The Decentralized, Secular, and Social Cults

Dec 21, 2020 21:55

I think one of the big things that prevents people from realizing a controlling social environment is unhealthy is because since it is not religious they do not ever think to attribute certain controlling red flags... unless they are already hyper aware of these traits from the start and know to avoid them. It's something I caught onto very quickly when I saw these pocket Good Think Groups and Moralistic Social Champions start to rise around 2013, and something I noticed that those without a controlling religious background, never caught onto. So I'm going to try to tie together these things because I think recognizing the similarities can both help people get out of one they may be in, avoid one where they see it, or heal from the damage caused by one.

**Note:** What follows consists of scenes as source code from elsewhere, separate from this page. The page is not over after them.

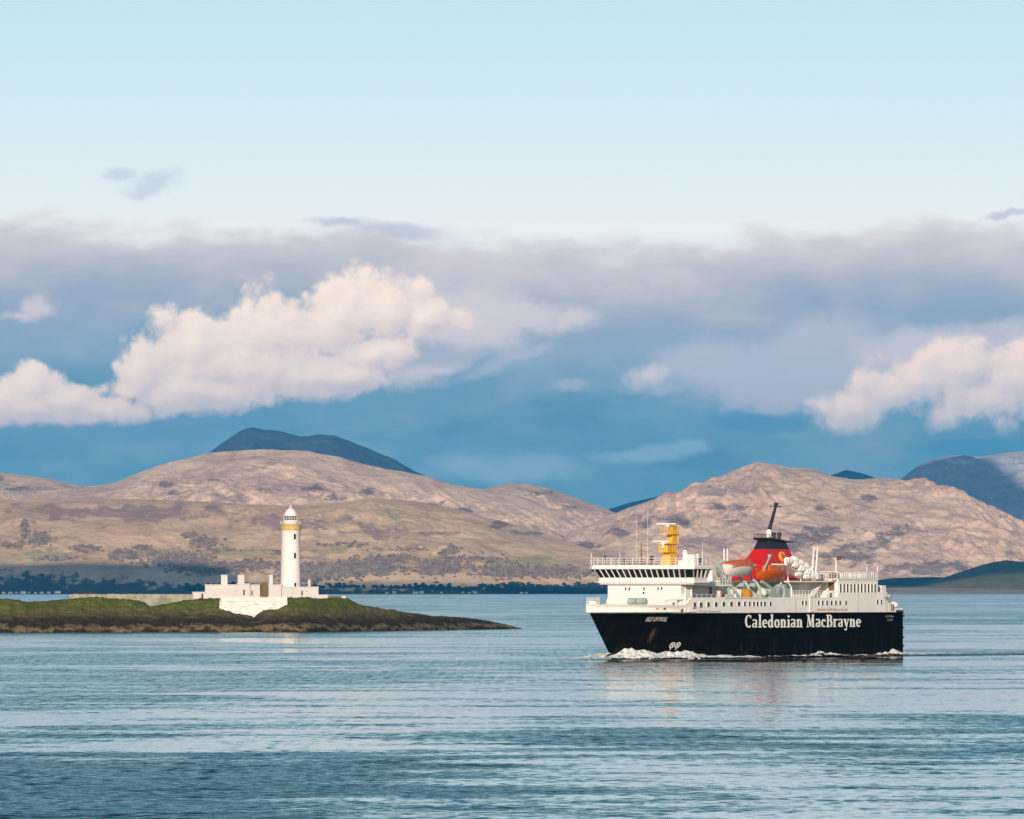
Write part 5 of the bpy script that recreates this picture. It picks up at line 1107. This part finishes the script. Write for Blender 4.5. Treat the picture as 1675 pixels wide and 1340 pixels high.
def ferry_aft():
    a0, a1 = A(1371), A(1436); zr = 13.05
    mb = MB().box(a0, a1, -7.98, 7.98, ZT - 0.04, zr); h = mb.build('aft_house', M['offwhite'], ferry)
    MB().box(a0 - 0.2, a1 + 0.3, -8.1, 8.1, zr, zr + 0.22).build('aft_roof', M['white'], h)
    MB().box(61.0, a0 - 0.2, -7.9, 7.9, zr - 0.15, zr + 0.1).build('shelter_roof', M['white'], h)
    for px in (1374.7, 1380.3, 1386, 1391.7, 1397.3, 1403.1, 1408.8, 1414.5, 1420.1, 1425.7, 1431.0): side_window(px, 955.4, 969.2, 2.3, -7.98, parent=h)
    # opening in its forward face, near the port corner
    f = MB().box(a0 - 0.06, a0 + 0.05, -7.3, -6.2, 11.2, 12.6).build('door', M['brown'], h)
    MB().box(a0 - 0.06, a0 + 0.05, -0.9, 0.2, 10.2, 12.2).build('door', M['brown'], h)
    MB().box(a0 - 1.0, a0 - 0.3, -7.3, -6.4, ZT - 0.04, ZT + 1.15).build('locker', M['white'], h)
    MB().lathe([(0.3, ZT - 0.04), (0.3, ZT + 0.6), (0.1, ZT + 0.7)], (a0 - 1.6, -7.4, 0), 8).build('bollard', M['black'], ferry)
    st = MB().hexa([(56.5, -6.6, ZT), (57.0, -6.6, ZT), (57.0, -5.6, ZT), (56.5, -5.6, ZT)], [(60.2, -6.6, 12.8), (60.7, -6.6, 12.8), (60.7, -5.6, 12.8), (60.2, -5.6, 12.8)]).build('stairway', M['white'], ferry)
    MB().box(58.9, 59.1, -4.62, -4.6, 10.1, 12.3).build('pilaster', M['white'], ferry)
    rz = zr + 0.22
    rail([(a0 - 8.5, -7.7, zr + 0.1), (a0, -7.7, zr + 0.1)], 1.15, 0.9, M['rail'], 'deck_railing', ferry)
    rail([(a0, -7.9, rz), (a1, -7.9, rz), (a1, 7.9, rz), (a0, 7.9, rz)], 1.15, 0.8, M['rail'], 'roof_railing', h, 0.055, 4)
    # slatted benches and lockers on the upper aft deck
    for k in range(4): MB().box(a0 + 0.8 + 3.2 * k, a0 + 3.2 + 3.2 * k, -6.6, -5.8, rz - 0.01, rz + 0.9).build('bench', M['brown'] if k == 0 else M['offwhite'], h)
    MB().box(a0 - 4.2, a0 - 2.8, -6.8, -5.6, zr + 0.1, zr + 1.0).build('bench', M['brown'], ferry)
    MB().box(a0 - 6.0, a0 - 5.4, -7.4, -6.9, zr + 0.1, zr + 1.25).build('locker', M['white'], ferry)
    for (px, py) in ((1418, 924), (1435.3, 926)):
        a = A(px, -7.6); MB().tube([(a, -7.6, rz), (a, -7.6, Zp(py, a, -7.6))], 0.07, 5).build('light_pole', M['rail'], ferry)
    a = A(1367.3, -5); MB().tube([(a, -5, zr), (a, -5, Zp(912, a, -5))], 0.15, 6, 0.09).build('flag_staff', M['rail'], ferry)
    f = MB(); zt, zb = Zp(911.3, a, -5), Zp(917.5, a, -5); n = 10
    for k in range(n):
        t0, t1 = k / n, (k + 1) / n; wv = lambda t: (a + 0.1 + t * 1.9, -5 + 0.25 * math.sin(t * 7), 0.30 * t)
        p, q = wv(t0), wv(t1)
        f.hexa([(p[0], p[1], zb + p[2]), (q[0], q[1], zb + q[2]), (q[0], q[1], zt + q[2]), (p[0], p[1], zt + p[2])], [(p[0], p[1] + 0.02, zb + p[2]), (q[0], q[1] + 0.02, zb + q[2]), (q[0], q[1] + 0.02, zt + q[2]), (p[0], p[1] + 0.02, zt + p[2])])
    o = f.build('flag', M['flag']); o.location = (BX, BY, 0); o.rotation_euler = (0, 0, FR); tag(o, 'small dark red flag flying from the staff over the aft deck', 'flag')
    # quarterdeck at the stern
    MB().box(a1 + 0.3, 80.8, -7.9, 7.9, ZT - 0.05, 10.95).build('aft_block', M['offwhite'], ferry)
    MB().box(79.2, 80.8, -7.7, -6.3, 10.953, 12.1).build('deck_locker', M['white'], ferry)
    MB().lathe([(0.28, a1 + 0.3), (0.42, a1 + 0.4), (0.42, a1 + 0.9), (0.28, a1 + 1.0)], (0, -7.6, 11.6), 12, 'x').build('life_ring', M['brown'], ferry, True)
    m = MB().lathe([(0.75, 9.9), (0.82, 10.0), (0.82, 10.5), (0.75, 10.6)], (83.2, -6.6, 0), 16).lathe([(0.55, ZD + 0.3), (0.55, 9.9)], (83.2, -6.6, 0), 12).box(82.0, 82.8, -7.2, -6.2, ZD + 0.3, 9.9)
    m.build('mooring_winch', M['green'], ferry, True)
    MB().lathe([(0.5, 8.3), (0.72, 8.5), (0.72, 9.0), (0.4, 9.3)], (85.2, -6.9, 0), 12).build('capstan', M['white'], ferry, True)
    for px in (1458.5, 1461.5): a = A(px, -8); MB().box(a - 0.18, a + 0.18, -8.06, -7.96, 7.75, 8.9).build('mooring_pipe', M['brown'], ferry)
    for px in (1467, 1471, 1475): a = A(px, -8); MB().box(a - 0.3, a + 0.3, -8.15, -7.9, ZD + 0.08, ZD + 0.4).build('fairlead', M['black'], ferry)
ferry_aft()

# ------------------------------------------------------------------ foam along the waterline
def foam_material():
    m = bpy.data.materials.new('sea_foam'); m.use_nodes = True; N = NT(m.node_tree); b = N.n['Principled BSDF']
    tc = N.n.new('ShaderNodeTexCoord'); n = N.noise(tc.outputs['Object'], 1.1, 6, 0.65, 0, '3D')
    N.l.new(N.mix(N.sstep(n, 0.40, 0.66), (0.82, 0.80, 0.74, 1), (0.30, 0.36, 0.36, 1)), b.inputs['Base Color']); b.inputs['Roughness'].default_value = 0.8
    return m
FOAM = foam_material()
def foam(name, a0, a1, width, hfun, thr, side, seed, base=None):
    na, nw = int((a1 - a0) / 0.16), int(width / 0.12); a = np.linspace(a0, a1, na)[None, :]; w = np.linspace(0, 1, nw)[:, None]
    b = np.array([hb(q, 0.3) if base is None else base for q in a[0]])[None, :]
    A_ = a + 0 * w; W = -0.35 + w * width
    n1 = fbm(A_ / 1.6 + seed, W / 0.9, 5, 0.55); n2 = fbm(A_ / 5 + seed, W / 2.5 + seed, 3)
    h = hfun(A_) * (1 - w) ** 1.3 * (0.75 + 0.9 * n2) + 0.28 * n1 * hfun(A_) + 0.10
    keep = (n1 * 0.7 + n2 * 0.7 + (1 - w) * 0.9 + np.minimum(hfun(A_), 1) * 0.35) > thr
    Yl = side * (b + W); Xw = BX + SS * A_ - CC * Yl; Yw = BY + CC * A_ + SS * Yl
    k = keep[:-1, :-1] & keep[1:, 1:]
    o = grid_mesh(name, Xw, Yw, np.maximum(h, 0.05), FOAM, None, True, k); o['kind'] = 'stuff'
    return o
foam('bow_foam', -2.5, 34, 5.0, lambda a: 2.0 * np.exp(-((a - 4.0) / 4.5) ** 2) + 1.5 * np.exp(-((a - 14) / 5) ** 2) + 0.5 * np.exp(-((a - 24) / 6) ** 2) + 0.2, 0.5, -1, 3.0)
foam('bow_foam', -4.5, 16, 9.0, lambda a: 1.3 * np.exp(-((a - 1.5) / 4.0) ** 2) + 0.2, 0.5, 1, 8.0)
foam('side_foam', 20, 88, 3.2, lambda a: 0.42 + 0.7 * np.clip(np.sin(a / 4.2 + 0.6), 0, 1) * (a > 42), 0.80, -1, 12.0)
foam('wake_foam', 86.6, 150, 9.0, lambda a: 0.7 * np.exp(-(a - 86) / 25) + 0.08, 0.72, -1, 21.0, base=-1.0)

# ------------------------------------------------------------------ white houses along the far shore
def cottages():
    rng = random.Random(11); proto = None
    Y = 19150
    spots = [(-8, 'leftmost'), (6, ''), (17, ''), (27, ''), (38, ''), (48, ''), (58, ''), (68, ''), (80, ''), (94, ''), (633, ''), (645, ''), (680, ''), (690, ''), (722, ''), (757, ''), (768, ''), (778, ''), (853, ''), (861, '')]
    for i, (px, _) in enumerate(spots):
        w, dd, hh = 9.0, 7.0, 4.2
        if proto is None:
            r = empty('cottage', (0, 0, 0), 0, None, 'cottage')
            MB().box(-w / 2, w / 2, -dd / 2, dd / 2, -2, hh).build('wall', M['cottage'], r)
            MB().prism([(-dd / 2 - 0.3, hh), (dd / 2 + 0.3, hh), (0, hh + 3)], lambda a, b: (-w / 2 - 0.3, a, b), lambda a, b: (w / 2 + 0.3, a, b)).build('roof', M['slate'], r); proto = r
        else: r = copy_tree(proto)
        s = rng.uniform(0.55, 1.1); r.scale = (s * rng.uniform(0.7, 1.3), s, s * 0.8)
        r.location = (pX(px, Y), Y, 2.0 + rng.uniform(0, 1.2)); r.rotation_euler = (0, 0, rng.uniform(-0.5, 0.5))
        tag(r, 'tiny white cottage among those on the shaded shore far to the left of the islet' if px < 200 else 'tiny white cottage on the dark far shore between lighthouse and ferry', 'cottage', 'cottages on the far left shore' if px < 200 else 'cottages on the far middle shore')
cottages()

# ------------------------------------------------------------------ unseen clouds added above the strait to shade parts of the far land
def cloud_over(target, alt, rx, ry, rz, seed):
    """a solid cumulus placed up-sun of the land it shades; target = (x, y, z) of that land"""
    t = (alt - target[2]) / sdir.z; c = Vector(target) + sdir * t
    nu, nv = 72, 30; U = np.linspace(0, 2 * np.pi, nu)[None, :]; V = np.linspace(-np.pi / 2, np.pi / 2, nv)[:, None]
    sq = lambda v, e: np.sign(v) * np.abs(v) ** e
    dx = sq(np.cos(V), 0.5) * sq(np.cos(U), 0.6); dy = sq(np.cos(V), 0.5) * sq(np.sin(U), 0.6); dz = np.sin(V) + 0 * U
    n = 1 + 0.10 * fbm(dx * 3 + seed, dy * 3 + dz * 2, 4)
    o = grid_mesh('cloud', c.x + rx * dx * n, c.y + ry * dy * n, c.z + rz * np.where(dz > 0, dz, dz * 0.4) * n, M_cloud); o['kind'] = 'structure'
M_cloud = mat('cloud_white', (0.8, 0.8, 0.82), 1.0)
def px_at(px, Y): return (px - 837.5) / F * Y
cloud_over((px_at(60, 19350), 19300, 30), 1300, 470, 285, 40, 1.0)         # the left shore
cloud_over((px_at(740, 19130), 19120, 10), 1300, 660, 120, 36, 3.0)        # the middle shore
cloud_over((px_at(480, 26600), 26600, 400), 2600, 900, 900, 160, 5.0)        # the high peak
cloud_over((px_at(1560, 20100), 20100, 40), 1500, 500, 500, 60, 9.0)         # the headland on the right
cloud_over((px_at(1530, 33000), 33000, 400), 3000, 330, 2300, 150, 13.0)     # the snow mountain
cloud_over((px_at(1200, 32500), 32500, 300), 3000, 900, 1500, 160, 17.0)     # distant blue hills

# ------------------------------------------------------------------ haze
def haze():
    o = MB().box(-6500, 6500, -600, 38500, -8, 640).build('haze', None or bpy.data.materials.new('haze_air')); o['kind'] = 'stuff'
    m = o.data.materials[0]; m.use_nodes = True; nt = m.node_tree; nt.nodes.clear()
    out = nt.nodes.new('ShaderNodeOutputMaterial'); v = nt.nodes.new('ShaderNodeVolumePrincipled')
    v.inputs['Color'].default_value = (0.04, 0.48, 1.0, 1); v.inputs['Density'].default_value = 0.000013; v.inputs['Anisotropy'].default_value = 0.0
    nt.links.new(v.outputs[0], out.inputs['Volume'])
haze()
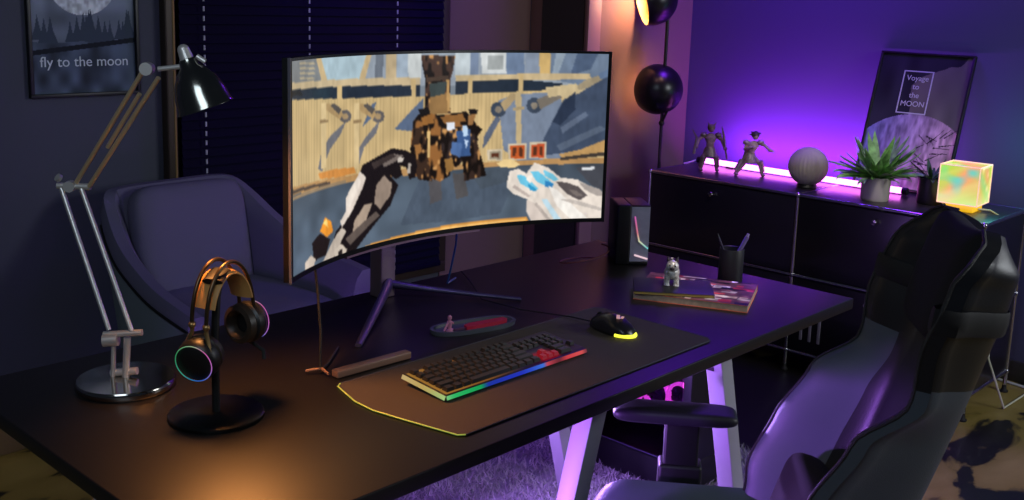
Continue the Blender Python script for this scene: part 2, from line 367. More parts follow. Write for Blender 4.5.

http://web.archive.org/web/20161103231012/https://www.orange-papers.org/orange-cult_q0.html
First of all, this is a very handy questionnaire that is useful for examining if a group you've been a part of, could be a cult, and this applies to things that are more than just Religious Cults and I think could be used to help people identify and get out of Social Cults.

One of the biggest differences between the Social Cult and the Religious Cult, is that you don't always have a singular guru figure. Sometimes there might be multiple group figure heads, often cults of personality working together, or a sort of decentralized collective that cooperatively decides on group 'law'. That and you can have some influential members in the group that aren't explicitly leaders but can have the same sway when push comes to shove. Because they don't have a clear singular figurehead that's the first thing that may falsely put a person at ease.

A lot of social cults in this day also have decentralized dogma. It's a strange amalgamation of conservative ideologies, religious doomsaying, and moral upstanding. A copy that gets repeated over and over that itself, has no true singular source material, a stand alone complex of dogma. This is also what makes it difficult to see a social cult for what it is, you get pulled into a false sense of security, again, that because it doesn't have concrete religious text it's 'safe' and not the same. If anything this sort of malleable set of rules and ideology makes it even more dangerous, as this means the rules can change for you at any time, if any one influential person can sound convincing enough at the time.

Once you get past the things that are a little different from religious cults, you'll notice everything else is almost uncanny.

The inability to question ideologies without punishment, to interact with anyone deemed 'outside' the enlightened group save for 'proselytizing' or converting, to hold influential members accountable for their wrong-doing even if it was in direct opposition to these ideologies, to admit any group infallibility at all, or leave without backlash. All these things are hallmarks of dangerous, controlling cults, and because of their similarities to religious cults, maybe the help people need, lies in the resources used by those that get out of religious cults.

I've linked the Theramin Trees video once before but now I'd like to turn attention to the whole body of video essays.
https://www.youtube.com/c/TheraminTrees/videos
Most of them deal in either religious abuse or narcissistic abuse, but ultimately there are all themes of confronting and decoupling forms of outside control on an individual. (Also, it would not be surprising if some of the influencers in your social cults had narcissistic and other abusive traits, in which case many of the videos on abusers may be helpful in reconciling the abuse you may have had at the hands of these people when in those Social Cults.)

https://www.youtube.com/watch?v=Cx4GvzjRMx8
Such as this video on Tribalism, which highlights the problems and practices of Othering, a common trait in Social Cults.

https://www.youtube.com/watch?v=opx8iDvR_nU
https://www.youtube.com/watch?v=fL4l9qOn_xM
If you were in a Social Cult with influential social figures that seemed to be deemed as group leaders or appoint themselves as capable of seeing the Bad Stuff that others could not, these videos on debunking prophets may be helpful in untangling that behavior and it's effect on you.

I'm not going to list all the videos, you can see for yourself what applies to you and your insight. But if you replace all the mentions of religion with social groups or ideologies, it goes to show how dangerous social cults can be. And that approaching the damage done by them as you would damage done by a religious group, may be the best way to confront it.